Return the number of lines that contain the word "Python", and return nothing else.
------ DATA PROVIDED
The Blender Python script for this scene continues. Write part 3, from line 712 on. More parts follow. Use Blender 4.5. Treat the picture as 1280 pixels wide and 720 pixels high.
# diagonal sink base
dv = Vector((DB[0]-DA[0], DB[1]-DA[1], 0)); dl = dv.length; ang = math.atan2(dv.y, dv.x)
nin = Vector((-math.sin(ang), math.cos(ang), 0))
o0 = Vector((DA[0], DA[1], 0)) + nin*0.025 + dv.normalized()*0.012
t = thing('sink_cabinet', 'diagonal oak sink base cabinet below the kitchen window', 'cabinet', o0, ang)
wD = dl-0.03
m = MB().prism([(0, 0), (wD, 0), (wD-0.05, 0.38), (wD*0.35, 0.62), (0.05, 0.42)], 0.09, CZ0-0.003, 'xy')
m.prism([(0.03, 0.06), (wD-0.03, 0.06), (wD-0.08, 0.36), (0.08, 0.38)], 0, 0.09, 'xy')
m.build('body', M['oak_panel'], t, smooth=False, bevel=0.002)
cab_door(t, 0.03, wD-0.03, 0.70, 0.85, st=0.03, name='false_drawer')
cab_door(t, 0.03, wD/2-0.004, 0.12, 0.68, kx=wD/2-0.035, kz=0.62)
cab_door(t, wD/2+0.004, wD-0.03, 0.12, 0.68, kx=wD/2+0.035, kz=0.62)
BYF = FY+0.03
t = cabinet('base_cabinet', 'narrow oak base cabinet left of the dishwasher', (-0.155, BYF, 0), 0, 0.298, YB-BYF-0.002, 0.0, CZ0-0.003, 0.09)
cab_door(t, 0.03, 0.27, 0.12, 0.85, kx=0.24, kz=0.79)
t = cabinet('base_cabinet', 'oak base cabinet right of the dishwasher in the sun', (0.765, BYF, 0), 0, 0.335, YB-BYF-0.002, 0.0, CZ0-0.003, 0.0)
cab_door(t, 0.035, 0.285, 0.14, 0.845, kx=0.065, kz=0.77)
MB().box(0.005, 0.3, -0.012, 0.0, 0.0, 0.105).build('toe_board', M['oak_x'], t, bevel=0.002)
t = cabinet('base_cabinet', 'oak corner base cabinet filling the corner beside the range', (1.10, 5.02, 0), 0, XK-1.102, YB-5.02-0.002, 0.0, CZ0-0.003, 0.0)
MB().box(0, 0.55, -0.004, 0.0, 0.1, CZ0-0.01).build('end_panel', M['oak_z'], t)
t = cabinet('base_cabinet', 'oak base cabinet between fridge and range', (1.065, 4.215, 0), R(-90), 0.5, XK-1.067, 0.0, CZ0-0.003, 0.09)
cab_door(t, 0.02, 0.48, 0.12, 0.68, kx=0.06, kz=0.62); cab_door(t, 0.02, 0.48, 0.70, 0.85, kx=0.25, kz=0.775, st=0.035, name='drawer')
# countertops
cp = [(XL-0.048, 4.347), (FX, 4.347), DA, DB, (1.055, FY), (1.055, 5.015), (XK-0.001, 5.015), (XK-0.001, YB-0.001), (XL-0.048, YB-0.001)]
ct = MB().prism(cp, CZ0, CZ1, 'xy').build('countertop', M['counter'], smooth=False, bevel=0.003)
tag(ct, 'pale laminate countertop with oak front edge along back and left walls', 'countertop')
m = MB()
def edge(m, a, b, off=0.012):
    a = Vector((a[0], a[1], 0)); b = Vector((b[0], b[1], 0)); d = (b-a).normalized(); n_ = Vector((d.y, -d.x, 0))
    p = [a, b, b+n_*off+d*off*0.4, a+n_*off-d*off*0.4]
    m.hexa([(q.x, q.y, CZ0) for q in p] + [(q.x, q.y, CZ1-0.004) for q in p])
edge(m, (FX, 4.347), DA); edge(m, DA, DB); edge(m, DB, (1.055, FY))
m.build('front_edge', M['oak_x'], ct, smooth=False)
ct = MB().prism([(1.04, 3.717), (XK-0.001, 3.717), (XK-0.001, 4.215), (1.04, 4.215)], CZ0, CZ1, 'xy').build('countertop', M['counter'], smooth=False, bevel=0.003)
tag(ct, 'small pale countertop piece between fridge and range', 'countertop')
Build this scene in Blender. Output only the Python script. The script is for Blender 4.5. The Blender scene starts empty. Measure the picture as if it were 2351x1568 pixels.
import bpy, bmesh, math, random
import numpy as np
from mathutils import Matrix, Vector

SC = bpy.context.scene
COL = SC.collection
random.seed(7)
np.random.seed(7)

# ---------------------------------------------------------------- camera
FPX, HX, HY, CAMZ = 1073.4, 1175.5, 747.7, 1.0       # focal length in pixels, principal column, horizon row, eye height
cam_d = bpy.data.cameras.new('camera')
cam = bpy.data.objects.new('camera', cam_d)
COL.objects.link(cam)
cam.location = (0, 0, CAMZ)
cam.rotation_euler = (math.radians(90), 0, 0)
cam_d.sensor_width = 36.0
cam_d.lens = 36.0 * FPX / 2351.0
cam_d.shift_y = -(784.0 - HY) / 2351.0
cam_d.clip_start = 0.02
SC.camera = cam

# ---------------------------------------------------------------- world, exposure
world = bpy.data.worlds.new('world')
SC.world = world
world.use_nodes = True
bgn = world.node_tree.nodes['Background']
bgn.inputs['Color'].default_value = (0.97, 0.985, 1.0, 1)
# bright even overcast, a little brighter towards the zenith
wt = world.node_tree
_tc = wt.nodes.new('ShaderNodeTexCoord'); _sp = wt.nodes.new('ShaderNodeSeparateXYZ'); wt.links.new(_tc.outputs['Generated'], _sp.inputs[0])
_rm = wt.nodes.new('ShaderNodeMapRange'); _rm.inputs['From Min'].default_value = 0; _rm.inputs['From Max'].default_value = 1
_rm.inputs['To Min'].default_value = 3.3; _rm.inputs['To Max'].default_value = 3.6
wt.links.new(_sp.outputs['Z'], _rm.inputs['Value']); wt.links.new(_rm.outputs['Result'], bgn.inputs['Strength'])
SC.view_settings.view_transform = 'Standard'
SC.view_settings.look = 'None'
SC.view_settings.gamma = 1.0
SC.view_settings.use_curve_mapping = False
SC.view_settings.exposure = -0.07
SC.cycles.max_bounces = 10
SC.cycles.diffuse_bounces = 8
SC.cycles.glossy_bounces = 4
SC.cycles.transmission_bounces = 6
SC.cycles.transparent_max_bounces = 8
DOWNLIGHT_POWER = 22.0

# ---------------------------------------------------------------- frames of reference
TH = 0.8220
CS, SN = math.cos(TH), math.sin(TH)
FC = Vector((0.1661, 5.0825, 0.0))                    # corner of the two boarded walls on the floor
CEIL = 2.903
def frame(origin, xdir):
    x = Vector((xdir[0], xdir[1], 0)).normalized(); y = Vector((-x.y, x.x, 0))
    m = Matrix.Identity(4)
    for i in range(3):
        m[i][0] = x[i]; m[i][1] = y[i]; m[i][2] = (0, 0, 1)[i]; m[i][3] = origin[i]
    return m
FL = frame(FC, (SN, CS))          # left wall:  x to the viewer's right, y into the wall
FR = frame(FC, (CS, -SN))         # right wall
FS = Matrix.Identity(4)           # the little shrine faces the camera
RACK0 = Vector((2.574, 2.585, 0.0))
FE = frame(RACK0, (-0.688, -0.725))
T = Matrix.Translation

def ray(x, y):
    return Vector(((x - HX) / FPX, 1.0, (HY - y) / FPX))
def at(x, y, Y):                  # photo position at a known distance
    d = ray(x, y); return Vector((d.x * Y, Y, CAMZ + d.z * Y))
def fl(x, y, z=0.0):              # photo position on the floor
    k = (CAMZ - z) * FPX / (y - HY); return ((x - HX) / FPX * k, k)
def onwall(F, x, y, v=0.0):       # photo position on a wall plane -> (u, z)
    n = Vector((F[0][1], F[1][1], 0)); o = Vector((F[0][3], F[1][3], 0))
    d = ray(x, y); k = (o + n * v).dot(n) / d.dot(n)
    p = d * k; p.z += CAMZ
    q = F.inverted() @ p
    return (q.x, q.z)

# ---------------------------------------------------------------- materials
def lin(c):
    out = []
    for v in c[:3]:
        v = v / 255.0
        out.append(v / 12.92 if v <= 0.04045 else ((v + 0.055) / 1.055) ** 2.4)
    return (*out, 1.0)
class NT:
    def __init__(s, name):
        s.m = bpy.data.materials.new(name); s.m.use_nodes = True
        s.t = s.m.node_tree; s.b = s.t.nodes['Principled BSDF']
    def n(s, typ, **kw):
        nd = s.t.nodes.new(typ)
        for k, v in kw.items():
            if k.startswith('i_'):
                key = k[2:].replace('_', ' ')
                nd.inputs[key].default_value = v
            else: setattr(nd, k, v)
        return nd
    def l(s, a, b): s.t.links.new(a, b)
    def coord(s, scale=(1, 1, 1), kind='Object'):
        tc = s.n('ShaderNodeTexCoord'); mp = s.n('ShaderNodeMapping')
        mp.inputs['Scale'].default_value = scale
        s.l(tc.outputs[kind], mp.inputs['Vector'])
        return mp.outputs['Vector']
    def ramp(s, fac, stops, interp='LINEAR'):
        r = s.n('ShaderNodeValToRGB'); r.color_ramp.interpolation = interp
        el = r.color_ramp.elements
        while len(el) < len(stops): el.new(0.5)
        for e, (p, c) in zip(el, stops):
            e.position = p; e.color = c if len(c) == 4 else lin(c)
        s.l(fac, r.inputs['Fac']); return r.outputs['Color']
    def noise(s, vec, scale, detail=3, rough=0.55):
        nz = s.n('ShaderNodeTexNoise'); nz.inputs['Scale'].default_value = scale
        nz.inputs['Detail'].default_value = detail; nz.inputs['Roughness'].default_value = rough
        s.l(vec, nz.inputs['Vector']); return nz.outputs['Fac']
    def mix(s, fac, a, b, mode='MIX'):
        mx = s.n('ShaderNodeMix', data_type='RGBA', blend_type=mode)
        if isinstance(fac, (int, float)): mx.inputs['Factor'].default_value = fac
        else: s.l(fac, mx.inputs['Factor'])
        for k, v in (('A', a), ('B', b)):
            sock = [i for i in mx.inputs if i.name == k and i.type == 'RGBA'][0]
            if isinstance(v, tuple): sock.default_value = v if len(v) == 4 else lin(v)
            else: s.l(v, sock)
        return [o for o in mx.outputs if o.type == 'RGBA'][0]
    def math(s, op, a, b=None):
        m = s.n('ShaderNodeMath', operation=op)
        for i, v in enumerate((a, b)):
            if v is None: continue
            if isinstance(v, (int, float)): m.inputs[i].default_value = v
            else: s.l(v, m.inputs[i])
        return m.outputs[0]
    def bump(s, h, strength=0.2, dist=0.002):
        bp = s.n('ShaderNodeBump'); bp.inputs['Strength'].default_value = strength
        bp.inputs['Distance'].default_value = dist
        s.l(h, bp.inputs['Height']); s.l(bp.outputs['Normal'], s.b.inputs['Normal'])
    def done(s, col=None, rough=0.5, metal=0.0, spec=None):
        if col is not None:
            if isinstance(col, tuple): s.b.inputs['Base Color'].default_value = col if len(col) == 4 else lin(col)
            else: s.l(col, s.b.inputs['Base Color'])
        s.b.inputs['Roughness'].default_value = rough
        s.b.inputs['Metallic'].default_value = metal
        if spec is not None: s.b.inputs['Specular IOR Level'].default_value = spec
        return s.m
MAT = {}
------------
_OUTPUT FOR THIS TASK_
2